Ces atermoiements ont fini par lasser, comme son incapacité à appréhender la modernisation politique de la France. Mais les nationalistes lui doivent beaucoup, comme l’exprima Maurras : “la formule nationaliste est ainsi née presque tout entière de lui”. Et c’est à la lecture de cet ouvrage que l’on comprend mieux la thèse de Philippe Nemo [14] selon laquelle l’extrême droite, ou plutôt la droite révolutionnaire, est en fait un morceau de la gauche révolutionnaire passée à droite. Drumont est clairement une des figures qui rendit possible cette recomposition profonde.

L’ouvrage de Grégoire Kauffmann vaut aussi par cette description passionnante des mutations politiques de la France, la reconstitution des enjeux et des alliances, qui permet de s’immerger dans l’époque, presque de la faire revivre. On est surpris de l’apparition d’un Urbain Gohier dans les antisémites les plus rabiques, alors que je le connaissais surtout pour son antiaméricanisme. Petit manque, l’absence de Daniel Kimon mériterait d’être justifiée. Mais quoiqu’il en soit, il s’agit là d’une biographie très vivante, un authentique travail d’historien dont on sort avec un regard plus exact sur l’antisémitisme français, et notamment sur ses relations inavouées avec l’anticapitalisme. Preuve, s’il en fallait, que les extrêmes se touchent.

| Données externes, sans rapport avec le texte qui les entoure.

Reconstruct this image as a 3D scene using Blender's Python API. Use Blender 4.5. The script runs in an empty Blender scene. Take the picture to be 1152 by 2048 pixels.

Article initialement paru sur Enquête&Débat, reproduit avec l’autorisation de l’auteur.

Notes :

[1] Il est difficile de savoir ce qu’elles sont devenues après l’éclatement de la cellule familiale.
[2] Mentionnons par exemple son sentiment obsidional et ses visions apocalyptiques du futur.
[3] Directeur du lycée Sainte-Geneviève durant quelques années, défenseur d’un catholicisme “intégraliste”, ce personnage mystérieux et influent incarnera notamment le fantasme de l’entrisme des Jésuites et plus généralement des catholiques et royalistes au sommet de l’armée.
[4] Pas moins de 1200 pages en deux tomes, par ailleurs assez mal architecturés.
[5] Quoique les catholiques modérés et libéraux aient été dans l’ensemble plutôt opposés à ce livre.
[6] Opportunistes qui correspondraient aujourd’hui à quelque chose d’intermédiaire entre les partis de gouvernement au sens large, et le centre au sens restreint. Pour parler comme Philippe Nemo, ce sont les héritiers de 1789 ; ils doivent leur appellation d’opportunistes à ce que la nature du régime leur importe peu.
[7] Il en va de même pour Albert de Mun, député et principale figure du catholicisme politique de l’époque. Rappelons, pour faire bonne mesure, que les plus hautes autorités du clergé catholique ont encouragé à cette époque l’agitation antisémite, notamment en Autriche.
[8] Dont l’inventeur du mot “racisme”.
[9] Franc-maçonnerie locale et élus radicaux constituent alors la plupart des cadres de l’antisémitisme en Algérie.
[10] Qui donnait la nationalité française à tous les Juifs d’Algérie.
[11] Le tirage du quotidien n’est plus que de quelques dizaines de milliers d’exemplaires.
[12] Ces souscriptions sont précieuses pour l’historien en ce qu’elles sont accompagnées de messages où la cruauté dépasse souvent toutes les bornes. On y parle parfois de faire du hachis de Juifs, ou de les enfourner.
[13] Dont Henry Coston était l’élément le plus durable, à défaut d’autres qualificatifs.
[14] Dans Les Deux Républiques Françaises, prix Wikibéral 2009.